President Donald Trump’s twenty-one-point plan to end the war in Gaza offers a permanent ceasefire between Israel and Hamas, demands the release of forty-eight Israeli hostages—twenty of whom may still be alive—within seventy-two hours, demilitarizes Gaza, establishes a temporary governing authority, and requires real reform for the Palestinian Authority to strengthen governance. If the Palestinians meet these conditions, the plan offers a path to statehood.
The viability of this pathway to independence lies in adherence to legal principles—the same ones that guided successful statehood efforts in East Timor (now known as Timor-Leste) in 2002 and Kosovo in 2008.
The viability of this pathway to independence lies in adherence to legal principles.
East Timor’s path to statehood was a difficult one. After both brutal occupation and suppression by Indonesia and a guerilla campaign following the end of Portuguese administration in 1975, the United Nations supervised a referendum in 1999 in which East Timorese voted for independence. International peacekeepers intervened after violence interrupted. A transitional United Nations administration helped rebuild institutions, train civil servants, and organize elections. In 2002, much of the international community recognized East Timor after it had developed capacity and could function as a state.
Kosovo declared independence from Serbia in 2008 after years of violence, NATO intervention, and a United Nations-led transitional period. More than 100 countries recognize Kosovo, and in 2010 the International Court of Justice affirmed the legality of its declaration of independence. But the international community accepted Kosovo’s case only after its government committed to democratic norms, built functioning institutions, and cooperated with international forces.
Both East Timor and Kosovo achieved statehood because they met the requirements outlined in the Montevideo Convention on the Rights and Duties of States (1933), which sets out four criteria for statehood: a permanent population; defined territory; functioning government; and the capacity to enter into relations with other states.
The United Nations recognized both states because they fulfilled all four conditions. They did not rely only on narratives of victimhood, but instead engaged in state-building, governance reform, and international diplomacy. They fulfilled legal obligations often under difficult conditions and earned recognition accordingly.
[The Palestinians] have no unified, effective government; the Palestinian Authority and Hamas, an armed terrorist organization, divide their territory.
They also achieved statehood because they adhered to other important international standards set by the United Nations itself in the United Nations Charter—the requirement that an aspiring state demonstrate that it is “peace-loving” and willing to abide by “the obligations contained in the … Charter,” such as not threatening or using force “against the territorial integrity or political independence” of any U.N. member states. East Timor and Kosovo’s adherence to these principles demonstrated that they were states that the community of nations could trust.

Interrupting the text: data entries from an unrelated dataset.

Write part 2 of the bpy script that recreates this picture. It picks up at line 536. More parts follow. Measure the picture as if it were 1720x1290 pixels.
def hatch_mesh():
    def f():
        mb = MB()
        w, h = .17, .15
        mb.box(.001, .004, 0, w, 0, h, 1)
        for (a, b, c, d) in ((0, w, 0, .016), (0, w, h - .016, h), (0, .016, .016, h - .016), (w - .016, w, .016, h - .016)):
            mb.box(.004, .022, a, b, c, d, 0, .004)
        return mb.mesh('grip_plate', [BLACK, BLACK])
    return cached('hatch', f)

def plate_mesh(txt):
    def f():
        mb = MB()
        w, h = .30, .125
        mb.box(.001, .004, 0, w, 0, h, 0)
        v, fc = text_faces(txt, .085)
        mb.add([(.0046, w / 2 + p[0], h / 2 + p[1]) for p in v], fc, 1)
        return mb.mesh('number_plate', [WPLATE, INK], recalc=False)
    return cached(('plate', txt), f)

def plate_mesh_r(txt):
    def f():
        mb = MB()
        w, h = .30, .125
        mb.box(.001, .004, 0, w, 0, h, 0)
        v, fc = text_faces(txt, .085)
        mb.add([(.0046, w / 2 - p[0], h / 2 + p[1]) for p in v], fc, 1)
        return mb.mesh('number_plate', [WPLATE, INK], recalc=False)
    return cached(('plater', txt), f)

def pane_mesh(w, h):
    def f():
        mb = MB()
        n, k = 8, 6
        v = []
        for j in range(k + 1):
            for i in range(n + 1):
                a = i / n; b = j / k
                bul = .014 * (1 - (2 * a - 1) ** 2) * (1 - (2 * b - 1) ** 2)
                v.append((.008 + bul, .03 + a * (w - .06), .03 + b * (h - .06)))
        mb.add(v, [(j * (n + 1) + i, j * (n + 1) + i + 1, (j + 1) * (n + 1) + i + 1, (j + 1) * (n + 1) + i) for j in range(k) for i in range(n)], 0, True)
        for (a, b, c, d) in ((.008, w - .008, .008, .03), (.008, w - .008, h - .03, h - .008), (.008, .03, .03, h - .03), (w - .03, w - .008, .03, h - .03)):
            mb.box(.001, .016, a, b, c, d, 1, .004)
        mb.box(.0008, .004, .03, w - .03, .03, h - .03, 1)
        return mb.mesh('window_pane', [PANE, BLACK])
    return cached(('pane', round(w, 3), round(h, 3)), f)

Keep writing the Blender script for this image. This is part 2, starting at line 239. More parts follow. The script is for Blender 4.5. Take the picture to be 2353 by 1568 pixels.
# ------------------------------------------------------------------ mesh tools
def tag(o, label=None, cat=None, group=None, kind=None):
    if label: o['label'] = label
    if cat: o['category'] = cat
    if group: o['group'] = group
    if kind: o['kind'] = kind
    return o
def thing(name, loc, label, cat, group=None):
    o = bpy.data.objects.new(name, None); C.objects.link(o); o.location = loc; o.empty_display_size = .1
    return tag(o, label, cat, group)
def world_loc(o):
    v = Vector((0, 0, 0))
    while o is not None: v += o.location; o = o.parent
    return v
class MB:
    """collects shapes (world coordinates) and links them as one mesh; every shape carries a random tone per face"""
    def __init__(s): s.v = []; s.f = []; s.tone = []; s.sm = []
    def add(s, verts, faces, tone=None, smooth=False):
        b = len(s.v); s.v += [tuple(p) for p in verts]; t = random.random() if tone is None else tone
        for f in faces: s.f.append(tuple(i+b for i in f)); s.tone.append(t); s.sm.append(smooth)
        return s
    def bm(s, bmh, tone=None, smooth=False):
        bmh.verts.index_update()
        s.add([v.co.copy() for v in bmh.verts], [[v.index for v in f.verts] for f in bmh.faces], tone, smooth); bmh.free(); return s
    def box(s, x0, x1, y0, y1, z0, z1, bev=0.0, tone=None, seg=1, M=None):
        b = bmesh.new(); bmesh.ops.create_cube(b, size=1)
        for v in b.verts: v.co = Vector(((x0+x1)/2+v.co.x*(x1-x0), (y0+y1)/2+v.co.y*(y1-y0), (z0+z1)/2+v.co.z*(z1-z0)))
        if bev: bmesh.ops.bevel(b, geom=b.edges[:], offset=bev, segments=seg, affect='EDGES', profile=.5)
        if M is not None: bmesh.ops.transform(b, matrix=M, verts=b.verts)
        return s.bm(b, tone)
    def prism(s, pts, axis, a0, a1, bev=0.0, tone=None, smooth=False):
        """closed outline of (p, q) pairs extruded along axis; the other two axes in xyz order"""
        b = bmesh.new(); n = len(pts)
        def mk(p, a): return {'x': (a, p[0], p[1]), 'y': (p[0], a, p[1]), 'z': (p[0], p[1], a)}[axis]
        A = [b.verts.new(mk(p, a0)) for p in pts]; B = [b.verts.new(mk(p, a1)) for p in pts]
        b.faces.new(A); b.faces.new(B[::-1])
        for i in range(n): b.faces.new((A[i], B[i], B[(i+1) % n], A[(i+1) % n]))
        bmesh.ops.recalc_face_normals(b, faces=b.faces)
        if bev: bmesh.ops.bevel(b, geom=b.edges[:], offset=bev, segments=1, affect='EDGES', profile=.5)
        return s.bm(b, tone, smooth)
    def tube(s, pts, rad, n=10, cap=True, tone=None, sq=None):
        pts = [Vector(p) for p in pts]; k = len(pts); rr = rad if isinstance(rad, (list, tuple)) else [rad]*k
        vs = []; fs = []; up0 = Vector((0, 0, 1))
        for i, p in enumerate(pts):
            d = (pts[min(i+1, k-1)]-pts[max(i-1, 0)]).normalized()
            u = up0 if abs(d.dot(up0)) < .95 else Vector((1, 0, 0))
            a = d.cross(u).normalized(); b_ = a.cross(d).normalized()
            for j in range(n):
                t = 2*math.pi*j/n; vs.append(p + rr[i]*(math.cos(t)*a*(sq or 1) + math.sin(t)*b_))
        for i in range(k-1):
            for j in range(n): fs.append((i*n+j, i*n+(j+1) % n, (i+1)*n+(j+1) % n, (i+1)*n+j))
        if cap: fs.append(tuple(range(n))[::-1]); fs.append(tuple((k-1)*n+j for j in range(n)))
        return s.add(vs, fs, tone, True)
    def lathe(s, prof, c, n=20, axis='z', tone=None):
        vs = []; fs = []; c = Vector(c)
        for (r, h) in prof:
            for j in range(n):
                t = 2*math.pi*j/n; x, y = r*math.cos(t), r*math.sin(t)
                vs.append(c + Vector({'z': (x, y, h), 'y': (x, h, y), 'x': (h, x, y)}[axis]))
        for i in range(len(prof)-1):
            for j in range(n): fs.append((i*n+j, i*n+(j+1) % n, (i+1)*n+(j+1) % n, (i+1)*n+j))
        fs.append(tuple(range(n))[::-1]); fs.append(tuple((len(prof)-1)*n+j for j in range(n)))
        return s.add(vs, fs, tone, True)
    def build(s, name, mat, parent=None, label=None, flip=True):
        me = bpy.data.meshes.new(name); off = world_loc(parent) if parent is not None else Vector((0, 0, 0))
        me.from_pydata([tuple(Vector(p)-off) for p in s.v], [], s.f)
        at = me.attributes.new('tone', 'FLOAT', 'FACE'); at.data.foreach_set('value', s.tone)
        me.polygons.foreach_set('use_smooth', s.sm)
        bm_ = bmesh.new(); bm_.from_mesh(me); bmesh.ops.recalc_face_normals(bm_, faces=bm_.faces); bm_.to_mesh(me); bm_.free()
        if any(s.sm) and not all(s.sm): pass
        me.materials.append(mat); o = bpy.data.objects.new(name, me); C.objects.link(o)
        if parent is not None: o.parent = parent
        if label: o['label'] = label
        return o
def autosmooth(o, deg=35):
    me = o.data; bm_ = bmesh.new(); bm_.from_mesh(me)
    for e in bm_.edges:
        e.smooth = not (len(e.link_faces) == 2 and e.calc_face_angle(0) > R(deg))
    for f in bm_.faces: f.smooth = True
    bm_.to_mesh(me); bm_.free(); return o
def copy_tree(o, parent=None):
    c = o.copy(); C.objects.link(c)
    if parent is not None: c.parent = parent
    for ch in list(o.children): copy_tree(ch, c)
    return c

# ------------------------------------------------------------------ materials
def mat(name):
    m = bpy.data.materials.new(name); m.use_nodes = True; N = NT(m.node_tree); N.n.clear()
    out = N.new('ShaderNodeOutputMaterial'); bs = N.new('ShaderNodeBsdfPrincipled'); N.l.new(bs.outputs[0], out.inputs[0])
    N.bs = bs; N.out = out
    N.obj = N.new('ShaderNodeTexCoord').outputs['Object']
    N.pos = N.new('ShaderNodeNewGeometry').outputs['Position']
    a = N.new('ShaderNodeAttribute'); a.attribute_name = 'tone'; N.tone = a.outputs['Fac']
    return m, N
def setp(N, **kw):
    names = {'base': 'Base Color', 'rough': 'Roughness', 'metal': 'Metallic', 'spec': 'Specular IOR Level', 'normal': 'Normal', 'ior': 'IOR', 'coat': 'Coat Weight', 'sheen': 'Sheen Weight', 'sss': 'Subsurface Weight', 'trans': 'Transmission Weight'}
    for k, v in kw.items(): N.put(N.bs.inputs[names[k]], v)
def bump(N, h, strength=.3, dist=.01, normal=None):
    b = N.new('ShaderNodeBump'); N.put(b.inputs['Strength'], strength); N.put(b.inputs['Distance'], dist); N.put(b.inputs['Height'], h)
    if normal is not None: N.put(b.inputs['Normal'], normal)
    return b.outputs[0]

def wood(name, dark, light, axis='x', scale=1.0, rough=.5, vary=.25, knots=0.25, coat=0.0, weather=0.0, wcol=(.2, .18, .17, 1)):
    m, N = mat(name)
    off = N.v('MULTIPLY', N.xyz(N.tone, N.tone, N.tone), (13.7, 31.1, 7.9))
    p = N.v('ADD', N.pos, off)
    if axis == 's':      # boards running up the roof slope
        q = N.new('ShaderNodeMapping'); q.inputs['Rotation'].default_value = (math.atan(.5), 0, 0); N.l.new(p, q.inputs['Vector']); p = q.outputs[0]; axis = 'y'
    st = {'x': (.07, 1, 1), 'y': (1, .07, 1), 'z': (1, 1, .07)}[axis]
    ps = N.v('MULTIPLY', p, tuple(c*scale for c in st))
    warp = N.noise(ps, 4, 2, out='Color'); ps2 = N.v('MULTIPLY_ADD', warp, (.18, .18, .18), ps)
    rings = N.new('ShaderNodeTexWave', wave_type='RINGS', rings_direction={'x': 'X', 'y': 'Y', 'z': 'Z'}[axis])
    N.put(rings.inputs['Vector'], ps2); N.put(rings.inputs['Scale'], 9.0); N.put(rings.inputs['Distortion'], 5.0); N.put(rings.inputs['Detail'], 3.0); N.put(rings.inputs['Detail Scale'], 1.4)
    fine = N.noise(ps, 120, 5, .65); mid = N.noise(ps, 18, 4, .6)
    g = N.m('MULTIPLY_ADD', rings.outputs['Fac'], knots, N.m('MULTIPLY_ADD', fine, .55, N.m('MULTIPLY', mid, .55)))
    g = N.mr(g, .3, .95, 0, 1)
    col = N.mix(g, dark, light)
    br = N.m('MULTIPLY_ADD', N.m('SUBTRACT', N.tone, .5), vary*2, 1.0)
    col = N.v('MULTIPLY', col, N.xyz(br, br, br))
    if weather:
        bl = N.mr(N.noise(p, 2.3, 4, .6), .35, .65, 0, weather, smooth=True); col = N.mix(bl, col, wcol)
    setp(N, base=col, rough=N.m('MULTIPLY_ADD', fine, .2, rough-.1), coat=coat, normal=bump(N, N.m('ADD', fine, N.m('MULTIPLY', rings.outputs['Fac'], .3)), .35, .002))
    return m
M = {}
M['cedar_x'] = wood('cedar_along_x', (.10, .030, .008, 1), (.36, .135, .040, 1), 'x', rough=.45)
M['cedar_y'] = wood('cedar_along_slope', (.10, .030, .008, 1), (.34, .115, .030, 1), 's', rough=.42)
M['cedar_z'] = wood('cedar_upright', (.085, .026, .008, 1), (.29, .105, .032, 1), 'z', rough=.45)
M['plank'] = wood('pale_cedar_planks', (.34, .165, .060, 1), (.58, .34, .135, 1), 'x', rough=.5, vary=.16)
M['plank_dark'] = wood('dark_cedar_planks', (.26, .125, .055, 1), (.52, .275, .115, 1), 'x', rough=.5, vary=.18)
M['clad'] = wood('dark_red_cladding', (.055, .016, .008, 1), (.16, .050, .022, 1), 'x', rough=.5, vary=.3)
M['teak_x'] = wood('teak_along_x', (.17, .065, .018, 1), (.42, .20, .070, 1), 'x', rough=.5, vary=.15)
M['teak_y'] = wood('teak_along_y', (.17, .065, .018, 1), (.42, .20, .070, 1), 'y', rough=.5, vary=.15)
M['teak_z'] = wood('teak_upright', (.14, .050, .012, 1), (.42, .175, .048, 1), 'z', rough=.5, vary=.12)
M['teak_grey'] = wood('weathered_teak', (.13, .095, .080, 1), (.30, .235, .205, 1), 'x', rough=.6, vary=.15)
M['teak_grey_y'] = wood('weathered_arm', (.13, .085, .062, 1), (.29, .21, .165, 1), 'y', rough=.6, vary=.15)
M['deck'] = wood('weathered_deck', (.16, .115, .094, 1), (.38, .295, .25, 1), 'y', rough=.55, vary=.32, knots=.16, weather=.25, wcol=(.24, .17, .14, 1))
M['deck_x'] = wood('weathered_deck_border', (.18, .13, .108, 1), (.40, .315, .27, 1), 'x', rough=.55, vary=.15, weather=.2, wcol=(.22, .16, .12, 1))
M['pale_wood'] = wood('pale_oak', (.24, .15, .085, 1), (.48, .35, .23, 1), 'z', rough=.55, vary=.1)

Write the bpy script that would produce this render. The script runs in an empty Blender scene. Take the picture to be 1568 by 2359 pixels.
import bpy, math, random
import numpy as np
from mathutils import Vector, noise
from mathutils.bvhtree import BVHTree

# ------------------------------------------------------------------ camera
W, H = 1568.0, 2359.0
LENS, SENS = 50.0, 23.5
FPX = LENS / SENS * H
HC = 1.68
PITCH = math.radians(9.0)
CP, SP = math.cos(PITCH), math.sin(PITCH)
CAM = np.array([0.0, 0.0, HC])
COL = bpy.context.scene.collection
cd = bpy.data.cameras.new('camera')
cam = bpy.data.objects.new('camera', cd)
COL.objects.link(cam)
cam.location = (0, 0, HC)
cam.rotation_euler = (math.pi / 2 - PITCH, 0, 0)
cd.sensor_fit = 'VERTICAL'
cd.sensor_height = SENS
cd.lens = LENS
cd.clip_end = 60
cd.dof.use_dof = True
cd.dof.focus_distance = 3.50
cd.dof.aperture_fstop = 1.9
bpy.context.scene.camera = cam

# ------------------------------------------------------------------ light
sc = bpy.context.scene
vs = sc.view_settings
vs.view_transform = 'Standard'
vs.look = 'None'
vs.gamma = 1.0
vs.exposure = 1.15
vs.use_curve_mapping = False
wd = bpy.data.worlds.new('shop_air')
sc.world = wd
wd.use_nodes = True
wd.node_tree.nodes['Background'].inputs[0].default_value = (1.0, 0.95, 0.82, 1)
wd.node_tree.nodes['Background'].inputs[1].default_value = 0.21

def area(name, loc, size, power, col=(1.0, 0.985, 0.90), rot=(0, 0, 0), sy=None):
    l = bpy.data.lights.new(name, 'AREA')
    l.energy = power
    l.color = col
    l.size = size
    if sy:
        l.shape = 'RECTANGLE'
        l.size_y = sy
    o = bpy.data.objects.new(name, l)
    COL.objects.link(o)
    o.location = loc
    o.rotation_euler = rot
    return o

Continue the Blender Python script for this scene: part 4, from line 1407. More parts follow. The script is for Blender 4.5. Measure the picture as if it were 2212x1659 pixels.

The Palestinians, by contrast, fall short. They have no unified, effective government; the Palestinian Authority and Hamas, an armed terrorist organization, divide their territory. There is no reliable security apparatus under centralized command, nor do they pursue a unified diplomatic strategy. They have failed to demonstrate that they are peace-loving and will not pose a threat to neighboring countries, most especially Israel, but also Egypt and Jordan.
Until the Palestinians and the international community address these problems, Palestinian statehood will remain a political illusion, not a legal reality.
Former British Prime Minister Tony Blair, who played an active role during both crises in East Timor and Kosovo, supported those independence movements because the people and leadership of both countries demonstrated commitment to rule of law, institutional development, and peaceful governance. Blair’s experience explains his proposed role to lead the Gaza International Transitional Authority that would serve as Gaza’s “supreme political and legal authority” for as long as five years.
Palestinian rhetoric must end its insistence on victimhood as a political identity.
Trump’s plan offers a structured path forward, but it is conditional. Palestinians must meet the standards that every successful new state has met: demonstrate effective governance, disarm militias, control territory, and show they are capable of peaceful coexistence with neighbors.
Palestinian rhetoric must end its insistence on victimhood as a political identity, as it will only undermine the people’s confidence. Statehood is not compensation for grievance; it comes by meeting legal and institutional benchmarks.
If Palestinians want a state, they must build one—with institutions, disarmament, and the rule of law. If they want international recognition by the United States—the most important vote they need at the United Nations—then they must meet international standards; there are no short-cuts.
New states can certainly emerge from conflict, as seen in East Timor and Kosovo, but only when committed to the legal and moral obligations of statehood. Palestinians must now do the same.